12 February 2015

effortless success: martin, 75011

With Au Passage currently topping many critics most-visited lists (including mine), it's easy to forget that, before James Henry got involved almost by accident, the extended Pères Populaires family of establishments had evinced no ambitions towards fine restaurateurism whatsoever. Commercially-minded American bystanders like myself might expect that, having succeeded at winning a high-value clientele, the Au Passage team would continue to cater to them. 

But as of last December, we have the Au Passage team's perplexing stepchild Martin, an almost confrontationally détendu bar serving small plates in a largely unrefurbished space on windy boulevard du Temple. Named after its genial co-owner Loic Martin, who formerly bartended at Au Passage, Martin the restaurant reminds us that we have fundamentally misunderstood these people. 

I think, in the wake of Pères Populaires' Bones, everyone was expecting the Au Passage team, on their own this time, to launch something similarly savvy, festooned with hip signifiers. Instead, Martin is a discreet, welcoming, and forthrightly egalitarian little all-day bistrot, aimed at inadvertent tastemakers like themselves - those who have certain standards, with regards to food and wine, but who don't need to see them exceeded at every meal. In season when quality-conscious Paris restaurant projects seem ubiquitously to open guns blazing with 65€ five-course tasting menus, Martin is gloriously off-trend, and kind of a godsend. 

At Martin, Au Passage's chef, Edward Delling-Williams, oversees a menu run by his former sous, Matthew Robinson, a demure American who, rather amusingly, doesn't hide the fact that he'd rather be farming in Auvergne than making small plates in Martin's vibeless downstairs kitchen. Whatever his dedication to the small-plate medium, his work has improved measurably in just the two months since the bar opened. 

On the first night I visited, plates were a little unpolished, lacking finish on their punchy flavour combinations. A pile of succulent duck hearts abutted a squirt of mayo. Duck beneath tarama was cut slightly grisly.

It was, however, impossible to complain, given that everything tasted fine, and menu prices were mostly south of 5€ per plate. 

A few weeks later, everything showed much better execution, particularly a plate of marvelously tender and crunchy fried squid I shared with a friend one evening.
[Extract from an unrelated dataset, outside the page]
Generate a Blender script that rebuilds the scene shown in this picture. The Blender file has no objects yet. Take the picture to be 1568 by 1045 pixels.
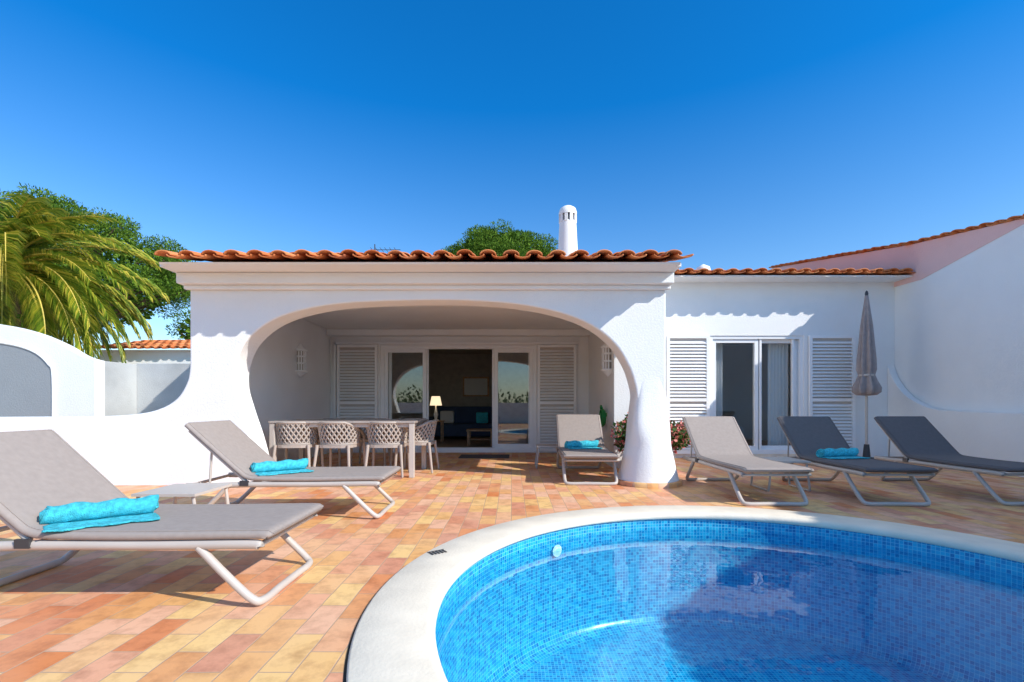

Martin's wine list remains disappointingly unambitious, given the potential of the space. It's like they just culled a greatest hits list of Au Passage's perennial glass-pours: natural entry-level cuvées by the likes of Pithon-Paillé, Henri Milan, Laurent Lebled, etc. A few less workmanlike selections would go a long way, in this case.

If it's a question of layout space, Martin might consider reducing the lowbrow diversity of overpriced gin and tonics on offer, which, on the first page of the beverage list, momentarily made me feel as though I'd entered a bar in small-town Spain.*

The limited beverage program is less of a problem at lunch, for obvious reasons. Less obvious is the pleasant surprise that the restaurant really shines at lunchtime, when the sun enlivens the otherwise downtrodden dining room and Robinson prepares French comfort food that seems to play more to his strengths. At 15€ for two courses, it's also among the best deals in the city, reminiscent of back when Au Passage served lunch. 

The bright, tomato-toned tripe I enjoyed there the other afternoon was the best I've had since a visit to Mazzo in Rome last February, and simpler.  

The Italians called the act of impressing without giving the appearance of expending effort sprezzatura. When we encounter the same in France, we usually revert to invoking je ne sais quoi, for in fact we encounter it so rarely here that it has no name.**

On boulevard du Temple, its name is Martin.

* While gin and tonics are elementally satisfying drinks, over-thinking them is inherently funny to anyone with even a passing familiarity with more complex cocktails, in the same way that one tends to avoid theorizing on checkers strategy after one has discovered chess.

** Conversely, we often encounter its opposite - the effortful act of appearing to expend effort. I often suspect this is the origin of the breathy fillip that marks the conversation of many Francophones, wherein they pronounce a word, usually oui, with what sounds like a painful intake of air.

24, boulevard du Temple
75011 PARIS
Métro: Filles du Calvaire or République
Tel: 06 16 15 70 61

Related Links:

Le Fooding's article on Martin was, for once, mildly critical and pretty much on-point.

John Talbott didn't get Martin at all, when he visited recently. He went so far as to assume there had been "PR" to "lure" "Yankee" critics, which is giving the Pères Populaires team rather too much credit...

My friend and editor Meg Zimbeck's article for the Wall Street Journal, incidentally, shows how, in Martin's case, the critics are the PR team. I like the Pères Populaires / Au Passage gang as much as anyone. But by no stretch of the imagination is Martin's wine list "packed with gems," as she rather enthusiastically puts it.  

1 comment:

  1. Don't know if my previously comment came through but totally agree. I was very disappointed by the wine list but appreciated the frankness of the place (although the flooring choices were a bit *too* effortless for me) and the excellent value food menu.